Work to complete> Up to and including the line that contains "return v / np.linalg.norm(v)", repeat each line of the data exactly, starting from the first.

--- START Information shown ---

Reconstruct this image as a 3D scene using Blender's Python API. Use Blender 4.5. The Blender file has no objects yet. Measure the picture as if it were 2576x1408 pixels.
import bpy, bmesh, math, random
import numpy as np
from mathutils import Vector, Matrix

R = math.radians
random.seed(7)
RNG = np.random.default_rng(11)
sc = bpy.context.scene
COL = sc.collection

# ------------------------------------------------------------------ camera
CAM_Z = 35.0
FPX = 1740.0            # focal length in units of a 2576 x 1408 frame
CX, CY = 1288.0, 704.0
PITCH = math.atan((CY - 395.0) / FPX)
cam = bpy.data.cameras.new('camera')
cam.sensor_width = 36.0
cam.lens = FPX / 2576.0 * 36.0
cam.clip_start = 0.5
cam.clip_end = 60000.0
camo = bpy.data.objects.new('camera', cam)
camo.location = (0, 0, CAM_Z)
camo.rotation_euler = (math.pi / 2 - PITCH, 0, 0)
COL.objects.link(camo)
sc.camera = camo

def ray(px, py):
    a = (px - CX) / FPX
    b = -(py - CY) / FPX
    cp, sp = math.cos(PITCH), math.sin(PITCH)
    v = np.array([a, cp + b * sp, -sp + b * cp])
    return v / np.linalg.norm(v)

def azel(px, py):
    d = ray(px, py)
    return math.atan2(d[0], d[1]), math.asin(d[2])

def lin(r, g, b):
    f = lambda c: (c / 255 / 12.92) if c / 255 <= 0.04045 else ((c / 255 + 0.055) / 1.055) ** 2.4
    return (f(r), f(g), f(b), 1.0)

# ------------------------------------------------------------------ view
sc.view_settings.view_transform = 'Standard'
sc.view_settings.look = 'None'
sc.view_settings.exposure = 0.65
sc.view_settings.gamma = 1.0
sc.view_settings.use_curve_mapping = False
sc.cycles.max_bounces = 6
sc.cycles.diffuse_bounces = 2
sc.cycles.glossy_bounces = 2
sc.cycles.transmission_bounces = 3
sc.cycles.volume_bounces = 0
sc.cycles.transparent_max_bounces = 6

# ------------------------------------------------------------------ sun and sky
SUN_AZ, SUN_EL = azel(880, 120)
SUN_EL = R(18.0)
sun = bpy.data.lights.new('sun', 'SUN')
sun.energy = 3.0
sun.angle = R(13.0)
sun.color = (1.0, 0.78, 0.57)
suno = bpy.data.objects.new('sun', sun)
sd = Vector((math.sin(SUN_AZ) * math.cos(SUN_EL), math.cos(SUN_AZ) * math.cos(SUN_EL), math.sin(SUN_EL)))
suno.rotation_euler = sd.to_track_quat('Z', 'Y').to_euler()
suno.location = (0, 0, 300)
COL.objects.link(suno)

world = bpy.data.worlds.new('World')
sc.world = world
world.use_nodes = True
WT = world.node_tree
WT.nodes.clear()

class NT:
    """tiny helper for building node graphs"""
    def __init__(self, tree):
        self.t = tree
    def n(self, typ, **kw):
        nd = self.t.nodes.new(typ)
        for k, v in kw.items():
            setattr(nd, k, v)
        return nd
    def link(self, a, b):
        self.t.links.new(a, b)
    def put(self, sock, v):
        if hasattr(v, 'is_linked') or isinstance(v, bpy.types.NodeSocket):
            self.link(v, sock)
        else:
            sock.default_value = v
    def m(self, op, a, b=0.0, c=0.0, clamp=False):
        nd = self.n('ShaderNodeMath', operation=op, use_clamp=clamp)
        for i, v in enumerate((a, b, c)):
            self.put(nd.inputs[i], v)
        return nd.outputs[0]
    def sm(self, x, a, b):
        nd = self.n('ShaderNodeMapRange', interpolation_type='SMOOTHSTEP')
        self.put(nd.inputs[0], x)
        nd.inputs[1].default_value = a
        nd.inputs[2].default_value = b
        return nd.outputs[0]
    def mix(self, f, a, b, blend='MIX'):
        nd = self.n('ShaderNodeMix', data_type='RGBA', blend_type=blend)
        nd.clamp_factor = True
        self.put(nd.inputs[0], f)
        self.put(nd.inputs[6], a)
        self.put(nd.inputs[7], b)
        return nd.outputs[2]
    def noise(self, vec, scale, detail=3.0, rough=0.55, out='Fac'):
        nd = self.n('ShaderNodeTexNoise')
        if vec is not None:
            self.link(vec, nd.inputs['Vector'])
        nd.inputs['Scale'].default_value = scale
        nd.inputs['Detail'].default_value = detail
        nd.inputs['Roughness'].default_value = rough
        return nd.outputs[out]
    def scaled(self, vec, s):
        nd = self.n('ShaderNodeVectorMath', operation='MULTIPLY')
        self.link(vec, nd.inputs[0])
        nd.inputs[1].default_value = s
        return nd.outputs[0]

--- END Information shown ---

Task result>
Reconstruct this image as a 3D scene using Blender's Python API. Use Blender 4.5. The Blender file has no objects yet. Measure the picture as if it were 2576x1408 pixels.
import bpy, bmesh, math, random
import numpy as np
from mathutils import Vector, Matrix

R = math.radians
random.seed(7)
RNG = np.random.default_rng(11)
sc = bpy.context.scene
COL = sc.collection

# ------------------------------------------------------------------ camera
CAM_Z = 35.0
FPX = 1740.0            # focal length in units of a 2576 x 1408 frame
CX, CY = 1288.0, 704.0
PITCH = math.atan((CY - 395.0) / FPX)
cam = bpy.data.cameras.new('camera')
cam.sensor_width = 36.0
cam.lens = FPX / 2576.0 * 36.0
cam.clip_start = 0.5
cam.clip_end = 60000.0
camo = bpy.data.objects.new('camera', cam)
camo.location = (0, 0, CAM_Z)
camo.rotation_euler = (math.pi / 2 - PITCH, 0, 0)
COL.objects.link(camo)
sc.camera = camo

def ray(px, py):
    a = (px - CX) / FPX
    b = -(py - CY) / FPX
    cp, sp = math.cos(PITCH), math.sin(PITCH)
    v = np.array([a, cp + b * sp, -sp + b * cp])
    return v / np.linalg.norm(v)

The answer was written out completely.